Erykhit pisze:
Na Ciebie polecą tylko orkowie (kobiety), oraz pół elfki.
(A na Ciebie? :D)
Erykhit pisze:
Na Ciebie polecą tylko orkowie (kobiety), oraz pół elfki.
Michaelpl03 pisze:
(A na Ciebie? :D)
kuba1231232003 pisze:
//Proszę cię,na mnie elfki a na ciebie trollice dobra wystarczy już wychodzimy z burdelu
Erykhit pisze:
Nie mam takiego zamiaru! Zapłaciłem dukatami!
Michaelpl03 pisze:
*zauważa Edwarda i podbiega do niego*
- A gdzie Dudu?
Michaelpl03 pisze:
- Mam dziwne uczucie, że ktoś nas obserwuje... Ty też?
Michaelpl03 pisze:
*zrobił duże oczy*
- Gdzie?
kuba1231232003 pisze:
-W inny mieście
//Może nadajmy naszemu miastu jakąś nazwę ?
Michaelpl03 pisze:
-Dobra - nie ważne. Ty też masz uczucie, że ktoś Cię obserwuje? I: nie ufasz mi, a zaproponowałeś mi pójście do lupanaru?
Michaelpl03 pisze:
-Dobra - nie ważne. Ty też masz uczucie, że ktoś Cię obserwuje? I: nie ufasz mi, a zaproponowałeś mi pójście do lupanaru?
kuba1231232003 pisze:
-No i co teraz ? Idziemy na wojnę od razu ?
Erykhit pisze:
-Najpierw musisz zostać rekrutem Cintry. Inaczej zostaniesz wzięty przez Cintrę za lud z Tasartir, i na odwrót. Udaj się do naszego rekrutanta, lorda André. Mam Cię zaprowadzić, czy sam trafisz?
Erykhit pisze:
-Historię? Eh, no dobra. Ale nie na sucho! Udajmy się do jakiejś dobrej oberży, później pójdziemy do lorda André.
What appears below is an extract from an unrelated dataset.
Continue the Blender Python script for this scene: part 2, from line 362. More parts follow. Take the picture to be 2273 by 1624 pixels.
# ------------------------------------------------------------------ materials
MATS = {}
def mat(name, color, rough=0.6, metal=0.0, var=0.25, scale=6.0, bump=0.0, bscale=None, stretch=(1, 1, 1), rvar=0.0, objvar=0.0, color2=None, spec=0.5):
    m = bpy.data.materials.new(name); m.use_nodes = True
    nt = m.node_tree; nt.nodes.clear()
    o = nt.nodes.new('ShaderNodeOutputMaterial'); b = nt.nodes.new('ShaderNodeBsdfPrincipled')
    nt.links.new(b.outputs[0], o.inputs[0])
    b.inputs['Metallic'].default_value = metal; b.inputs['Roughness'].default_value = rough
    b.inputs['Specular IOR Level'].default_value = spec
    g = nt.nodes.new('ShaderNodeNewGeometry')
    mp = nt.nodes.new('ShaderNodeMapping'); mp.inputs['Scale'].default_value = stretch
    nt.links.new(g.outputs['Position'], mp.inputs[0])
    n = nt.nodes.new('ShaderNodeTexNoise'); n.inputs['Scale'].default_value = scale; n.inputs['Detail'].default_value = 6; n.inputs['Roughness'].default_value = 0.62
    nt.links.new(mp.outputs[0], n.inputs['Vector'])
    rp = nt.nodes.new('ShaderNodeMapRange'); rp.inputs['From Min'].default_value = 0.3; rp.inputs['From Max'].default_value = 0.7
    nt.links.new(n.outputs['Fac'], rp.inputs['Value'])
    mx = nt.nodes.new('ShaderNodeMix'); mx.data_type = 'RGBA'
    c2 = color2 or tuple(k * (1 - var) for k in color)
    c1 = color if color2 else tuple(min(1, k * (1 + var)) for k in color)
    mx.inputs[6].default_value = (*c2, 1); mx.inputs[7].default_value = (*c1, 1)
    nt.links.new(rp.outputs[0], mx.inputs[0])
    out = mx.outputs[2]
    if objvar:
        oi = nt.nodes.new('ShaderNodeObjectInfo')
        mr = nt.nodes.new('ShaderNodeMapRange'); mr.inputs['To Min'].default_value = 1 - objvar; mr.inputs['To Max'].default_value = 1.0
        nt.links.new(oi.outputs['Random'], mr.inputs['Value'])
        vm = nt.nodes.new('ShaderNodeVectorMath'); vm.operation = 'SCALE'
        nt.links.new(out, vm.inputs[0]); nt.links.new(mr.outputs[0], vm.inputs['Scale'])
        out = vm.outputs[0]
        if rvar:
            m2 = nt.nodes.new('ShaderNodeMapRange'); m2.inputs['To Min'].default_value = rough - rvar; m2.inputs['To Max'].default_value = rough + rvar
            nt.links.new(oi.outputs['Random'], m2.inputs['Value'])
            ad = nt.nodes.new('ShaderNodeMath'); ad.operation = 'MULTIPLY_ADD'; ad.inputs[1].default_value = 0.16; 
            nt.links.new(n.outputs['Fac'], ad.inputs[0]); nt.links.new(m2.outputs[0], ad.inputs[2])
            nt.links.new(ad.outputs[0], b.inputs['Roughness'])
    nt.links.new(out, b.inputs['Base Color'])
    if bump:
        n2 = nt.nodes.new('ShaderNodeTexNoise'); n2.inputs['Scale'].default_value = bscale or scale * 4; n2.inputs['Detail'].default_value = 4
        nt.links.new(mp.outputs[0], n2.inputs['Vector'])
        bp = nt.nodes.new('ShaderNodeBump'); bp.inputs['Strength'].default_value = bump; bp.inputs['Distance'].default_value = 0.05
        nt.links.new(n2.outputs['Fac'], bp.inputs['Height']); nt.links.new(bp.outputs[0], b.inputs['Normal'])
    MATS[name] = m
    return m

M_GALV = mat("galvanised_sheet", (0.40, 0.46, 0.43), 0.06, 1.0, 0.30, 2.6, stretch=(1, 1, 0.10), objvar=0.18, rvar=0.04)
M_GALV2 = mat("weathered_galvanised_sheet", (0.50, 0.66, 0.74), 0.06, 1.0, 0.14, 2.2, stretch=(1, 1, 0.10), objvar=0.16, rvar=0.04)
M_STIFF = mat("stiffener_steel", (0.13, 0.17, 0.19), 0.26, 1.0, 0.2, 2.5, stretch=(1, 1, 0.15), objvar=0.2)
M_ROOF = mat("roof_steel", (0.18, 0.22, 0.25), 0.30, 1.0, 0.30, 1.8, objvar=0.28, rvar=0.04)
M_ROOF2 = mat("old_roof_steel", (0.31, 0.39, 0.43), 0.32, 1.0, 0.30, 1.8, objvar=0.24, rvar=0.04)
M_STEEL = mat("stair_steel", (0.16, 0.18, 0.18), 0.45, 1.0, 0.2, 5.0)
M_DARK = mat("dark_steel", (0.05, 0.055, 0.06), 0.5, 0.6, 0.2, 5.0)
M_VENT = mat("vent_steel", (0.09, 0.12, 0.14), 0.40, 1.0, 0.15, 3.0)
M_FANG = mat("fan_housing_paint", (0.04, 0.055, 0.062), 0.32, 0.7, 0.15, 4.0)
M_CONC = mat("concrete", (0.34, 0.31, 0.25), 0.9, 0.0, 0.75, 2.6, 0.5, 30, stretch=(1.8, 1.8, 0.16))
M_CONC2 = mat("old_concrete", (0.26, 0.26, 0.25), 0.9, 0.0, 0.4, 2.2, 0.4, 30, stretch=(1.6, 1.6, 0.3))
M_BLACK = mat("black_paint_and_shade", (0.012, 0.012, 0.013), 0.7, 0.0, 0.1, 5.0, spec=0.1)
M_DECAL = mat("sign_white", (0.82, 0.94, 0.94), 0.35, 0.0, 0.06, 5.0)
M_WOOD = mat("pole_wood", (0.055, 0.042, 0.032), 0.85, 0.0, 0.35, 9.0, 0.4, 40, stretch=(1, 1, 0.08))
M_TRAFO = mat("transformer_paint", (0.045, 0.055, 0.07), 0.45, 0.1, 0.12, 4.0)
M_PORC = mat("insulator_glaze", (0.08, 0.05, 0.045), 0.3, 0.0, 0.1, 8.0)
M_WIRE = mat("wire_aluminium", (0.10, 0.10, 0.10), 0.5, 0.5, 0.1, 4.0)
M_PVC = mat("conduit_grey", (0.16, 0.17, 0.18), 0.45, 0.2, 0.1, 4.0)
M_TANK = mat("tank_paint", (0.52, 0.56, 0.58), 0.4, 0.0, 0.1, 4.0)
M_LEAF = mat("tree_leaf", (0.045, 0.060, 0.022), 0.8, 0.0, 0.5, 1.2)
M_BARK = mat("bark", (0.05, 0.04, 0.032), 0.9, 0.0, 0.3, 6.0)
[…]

Akcja przenosi się do oberży pod złotym prosiakiem.
Erykhit pisze:
Przechadzając się zauważa Edwarda
-O, jesteś. Szukałem Ciebie. Widziałeś może tego anioła?
Erykhit pisze:
-Niedługo wyruszam na bitwę. Tak właściwie to jeszcze dzisiaj. Lord Andre prosił abyś się u niego później zjawił. Ma do Ciebie jakąś sprawę.
Udał się w stronę rynku.
kuba1231232003 pisze:
<pobiegł w jego stronę>-Chodziło mu o Darka. Dark jest skazany na szafot a tak przy okazji może pójdę z tobą na tą bitwę ? No jeśli chodzi o to że walczymy z Tasartir to raczej nie mam wyboru
Erykhit pisze:
-Raczej to zły pomysł żebyś jechał na wojnę, tak jesteś już rekrutem ale mógłbyś zginąć. Przydasz się w obronie Cintry, gdyż spodziewamy się ataku ze strony Nilfgaardu. Jeżeli wszyscy pójdą na wojnę to kto obroni miasto? Przydasz się i to bardzo. Sam bym z chęcią pozostał w mieście, ale jestem rzecznikiem i muszę być na bitwie.
Erykhit pisze:
-Jak wolisz... Ja za godzinę wyruszam. Jak chcesz ze mną jechać to radzę się pospieszyć.
Rzekł z uśmiechem Dudu.
Michaelpl03 pisze:
*przychodzi*
- Szukałem was 2 godziny! Gdzie byliście!?